The government, too, decided to cash in upon the need for domestic lighting. In 1709, a deeply unpopular tax was introduced on wax candles at the rate of fourpence a pound. So, in Georgian living rooms, the knowledge that candles were being lit for guests
despite the tax
made it a greater compliment still.

There was a cheaper alternative to the expensive beeswax candle, which was nevertheless far superior to the humble rushlight: the tallow candle made out of animal fat. The ideal tallow candle would be made out of ‘half Sheep’s Tallow and half Cow’s’, because ‘that of hogs … gives an ill smell, and a thick black smoke’. Tallow candles had a horrible brown colour and made a dreadful meaty stink: ‘those horrible scents and pernicious fumes that old tallow sends forth when it is melted’. Despite the nastiness, desperate people would in times of famine
eat tallow candles for the calories they contained. The art of creating the best blend was a valuable one, and in 1390 tallow candle-makers were listed among the crafts (called ‘misteries’) to be found in London. In 1462, the Worshipful Company of Tallow Chandlers was granted its Royal Charter.
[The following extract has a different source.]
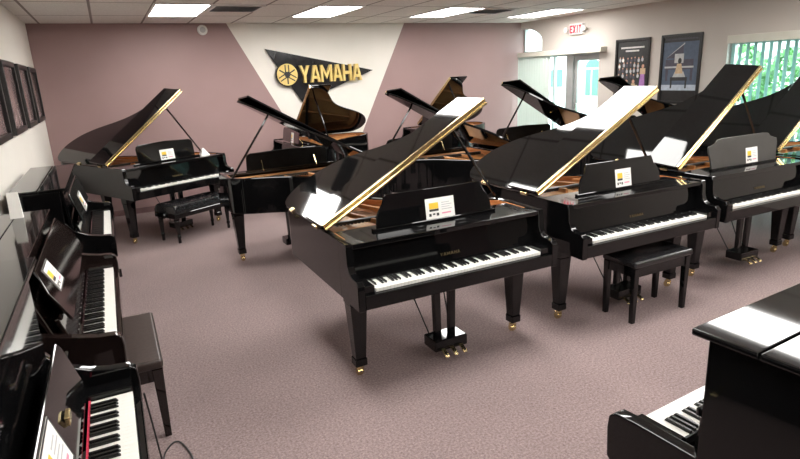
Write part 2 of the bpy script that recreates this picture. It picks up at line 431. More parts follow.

Apart from the unpleasant smell, the great downside of tallow candles was the need to snuff. Every few minutes the wick had to be trimmed to avoid gutters and to stop the burning wick from smoking. So the candle-snuffer was a vital living-room implement until, in 1820, the French invented the plaited wick, which burned successfully without snuffing.
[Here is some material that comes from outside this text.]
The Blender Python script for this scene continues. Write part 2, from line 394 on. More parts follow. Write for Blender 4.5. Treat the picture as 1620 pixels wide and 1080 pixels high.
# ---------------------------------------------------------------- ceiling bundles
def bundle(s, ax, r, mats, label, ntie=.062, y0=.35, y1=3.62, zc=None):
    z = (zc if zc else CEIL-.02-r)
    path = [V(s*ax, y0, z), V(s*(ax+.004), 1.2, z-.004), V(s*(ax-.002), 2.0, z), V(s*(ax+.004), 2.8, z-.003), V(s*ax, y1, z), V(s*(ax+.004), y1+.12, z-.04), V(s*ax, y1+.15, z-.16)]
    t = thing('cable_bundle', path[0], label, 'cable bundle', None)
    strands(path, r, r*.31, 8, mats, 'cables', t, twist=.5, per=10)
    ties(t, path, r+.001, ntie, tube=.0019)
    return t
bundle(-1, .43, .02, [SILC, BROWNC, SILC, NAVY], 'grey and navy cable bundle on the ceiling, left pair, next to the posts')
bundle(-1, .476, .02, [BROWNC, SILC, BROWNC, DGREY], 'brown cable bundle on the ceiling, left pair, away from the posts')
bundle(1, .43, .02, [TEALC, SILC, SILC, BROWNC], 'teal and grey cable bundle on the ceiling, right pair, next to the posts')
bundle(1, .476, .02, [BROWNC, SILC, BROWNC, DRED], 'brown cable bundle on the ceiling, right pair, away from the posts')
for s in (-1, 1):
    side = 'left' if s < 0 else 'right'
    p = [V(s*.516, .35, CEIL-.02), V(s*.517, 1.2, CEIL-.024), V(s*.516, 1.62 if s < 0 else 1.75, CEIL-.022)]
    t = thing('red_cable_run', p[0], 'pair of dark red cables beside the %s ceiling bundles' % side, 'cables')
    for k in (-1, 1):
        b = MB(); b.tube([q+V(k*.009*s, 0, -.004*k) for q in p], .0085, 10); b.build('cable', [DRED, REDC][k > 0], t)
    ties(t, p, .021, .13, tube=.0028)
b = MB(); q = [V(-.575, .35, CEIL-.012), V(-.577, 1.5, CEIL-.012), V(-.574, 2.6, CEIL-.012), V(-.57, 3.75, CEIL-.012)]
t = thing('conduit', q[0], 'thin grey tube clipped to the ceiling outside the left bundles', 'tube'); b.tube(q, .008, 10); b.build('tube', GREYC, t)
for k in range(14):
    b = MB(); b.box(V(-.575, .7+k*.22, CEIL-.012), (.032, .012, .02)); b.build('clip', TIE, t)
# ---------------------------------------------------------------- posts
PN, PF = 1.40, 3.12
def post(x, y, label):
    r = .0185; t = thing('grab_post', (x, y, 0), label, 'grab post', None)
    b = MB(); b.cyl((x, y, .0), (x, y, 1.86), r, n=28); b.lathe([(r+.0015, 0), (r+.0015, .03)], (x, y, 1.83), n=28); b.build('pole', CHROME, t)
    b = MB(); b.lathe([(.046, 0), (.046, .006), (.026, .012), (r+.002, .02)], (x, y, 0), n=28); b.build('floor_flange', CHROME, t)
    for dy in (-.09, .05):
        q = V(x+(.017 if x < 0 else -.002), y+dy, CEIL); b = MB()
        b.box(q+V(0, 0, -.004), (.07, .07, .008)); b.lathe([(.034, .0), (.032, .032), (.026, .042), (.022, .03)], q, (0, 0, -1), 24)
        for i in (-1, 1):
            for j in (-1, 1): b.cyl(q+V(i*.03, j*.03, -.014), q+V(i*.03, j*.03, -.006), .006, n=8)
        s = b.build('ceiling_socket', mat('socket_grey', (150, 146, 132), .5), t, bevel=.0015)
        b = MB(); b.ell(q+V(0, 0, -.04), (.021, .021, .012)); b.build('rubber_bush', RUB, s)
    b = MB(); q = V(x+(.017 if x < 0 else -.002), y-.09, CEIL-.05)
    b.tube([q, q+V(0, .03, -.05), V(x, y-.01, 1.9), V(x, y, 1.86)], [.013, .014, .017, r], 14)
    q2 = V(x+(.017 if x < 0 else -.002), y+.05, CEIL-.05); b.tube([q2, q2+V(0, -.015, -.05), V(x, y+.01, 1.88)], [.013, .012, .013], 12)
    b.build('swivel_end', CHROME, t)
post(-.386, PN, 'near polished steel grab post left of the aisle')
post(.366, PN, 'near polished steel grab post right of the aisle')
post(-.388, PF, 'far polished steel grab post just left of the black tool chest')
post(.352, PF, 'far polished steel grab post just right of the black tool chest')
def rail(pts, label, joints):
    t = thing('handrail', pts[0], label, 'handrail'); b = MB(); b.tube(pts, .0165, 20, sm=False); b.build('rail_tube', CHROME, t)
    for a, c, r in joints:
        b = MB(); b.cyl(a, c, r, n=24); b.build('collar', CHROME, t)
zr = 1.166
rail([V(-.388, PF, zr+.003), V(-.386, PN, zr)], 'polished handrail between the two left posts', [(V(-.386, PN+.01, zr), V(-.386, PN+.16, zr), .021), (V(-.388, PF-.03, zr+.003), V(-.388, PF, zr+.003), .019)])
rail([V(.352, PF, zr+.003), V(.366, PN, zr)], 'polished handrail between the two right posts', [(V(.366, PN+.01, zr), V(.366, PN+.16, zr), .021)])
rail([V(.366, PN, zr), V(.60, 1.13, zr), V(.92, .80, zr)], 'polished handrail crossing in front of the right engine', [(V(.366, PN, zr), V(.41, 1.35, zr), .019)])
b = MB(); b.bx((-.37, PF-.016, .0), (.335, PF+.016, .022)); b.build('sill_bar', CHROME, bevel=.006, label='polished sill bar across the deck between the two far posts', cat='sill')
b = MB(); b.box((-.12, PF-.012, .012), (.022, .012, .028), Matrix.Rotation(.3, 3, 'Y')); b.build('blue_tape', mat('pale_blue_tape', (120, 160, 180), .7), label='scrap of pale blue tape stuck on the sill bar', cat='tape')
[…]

Of course, in an age of candle and firelight accidents were common. The London wood-turner Nehemiah Wallington had several lucky escapes from being burned to death, a fate not uncommon in his crowded parish of St Leonard Eastcheap in the City of London. Once, Wallington’s servant, Obadiah, strictly contrary to instructions, had taken a candle up to his bedchamber. There it fell over and burnt ‘half a yard of the sheet and the flock bed’. But the quick-thinking Obadiah woke up a fellow servant, and ‘both of them start up and
pissed
out the fire as well as they could’.

Across town in a much grander house, Lady Russell (whose family gave their name to Russell Square) was once shocked almost out of her skin by a ‘hissing fire’ which ran all over the floor of the closet where she sat reading. She was at first totally mystified about what had caused it. Finally, a sheepish servant ‘beg’d pardon’ and admitted ‘having by mistake given [her] a candle, with a gunpowder squib in it, which was intended to make sport among the fellow servants on a rejoicing day’.

Interiors lit by candlelight were designed to make the most of the limited light available. In prosperous Georgian drawing rooms there was silver and sparkle everywhere. The gold rims on plates, the silver of keyholes, even the metallic embroidery on waistcoats: all were intended to reflect and maximise the
effects of candlelight. In fact, a lady’s court dress woven with heavy silver thread had the effect of making its wearer gleam in candlelight.

A second tax upon the light was the hated yet long-lasting ‘window tax’, a ‘tax upon light and air’, as its detractors called it. Before 1696, the basic tax upon a household was levied upon the number of its hearths. But the ‘hearth tax’ was difficult to collect because tax inspectors needed to enter people’s houses to check the number of fireplaces. Clearly they weren’t going to be welcome visitors.